The Perth Basin Waitsia project was also a little over 40% complete at the end of 2021, and the drilling of five development wells is scheduled over the next year. An agreement with BP is expected in the second half, contracting the supply of 3.75m tonnes of liquefied natural gas (LNG) from the project.
The company’s Western Flank asset, within the Cooper Basin, has proved difficult, and a near -50% decline in reserves in 2021 added significant risk to the project’s valuation. While declines have seen some improvement in early 2022, further resource discovery is key to de-risking.
Exploration is being undertaken at all three of these projects, the results of which could add further upside to valuations. UBS, for one, expects only modest exploration success to emerge from drilling at Western Flank and expects production to fall to 3.6mmboe by FY24 from 5.6mmboe in FY22.
Gas demand and pricing outlook
Much of Beach Energy’s near-term outlook is tied to changes in gas demand and pricing on the east coast. Multiple analysts expect Beach Energy will benefit from an expected tightening in the east coast gas market moving forward.
Morgans has offered an alternative view and is of the opinion that demand for east coast gas will weaken during 2022, given meteorology data has suggested above average temperatures between April-June which could keep demand low.

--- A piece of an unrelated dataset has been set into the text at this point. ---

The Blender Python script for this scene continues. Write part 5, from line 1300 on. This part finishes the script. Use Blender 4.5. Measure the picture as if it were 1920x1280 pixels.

Despite largely positive commentary on Beach Energy’s gas growth strategy outlook, analysts largely noted better value elsewhere in the market, despite the company offering investors diversified exposure to five energy basins and four gas markets. Of the seven brokers in FNArena’s coverage, five are Speculative Buy or equivalent rated, one is Hold rated and is Speculative Sell rated. The average target price is $1.713.
Macquarie in particular finds Beach Energy shares overpriced in the current market, seeing cheaper and better value alternatives elsewhere in the sector. The broker noted there was upside potential from exploration activity being undertaken in the Perth, Otway and Cooper Basins, but any upside remains speculative at this time. The broker is Underperform rated with a target price of $1.50, implying returns of -6.5% for shareholders over the next year.
Credit Suisse also noted that upside risk is narrowing following the stock’s recent recovery. The broker, which is Outperform rated on the stock with a target price of $1.77, noted momentum from a production boost from the Otway Basin project should see production continue to trend up from FY23 through to FY25, with the Waitsia project adding further production benefit from FY24. However, Credit Suisse analysts highlighted little in the way of near-term catalysts.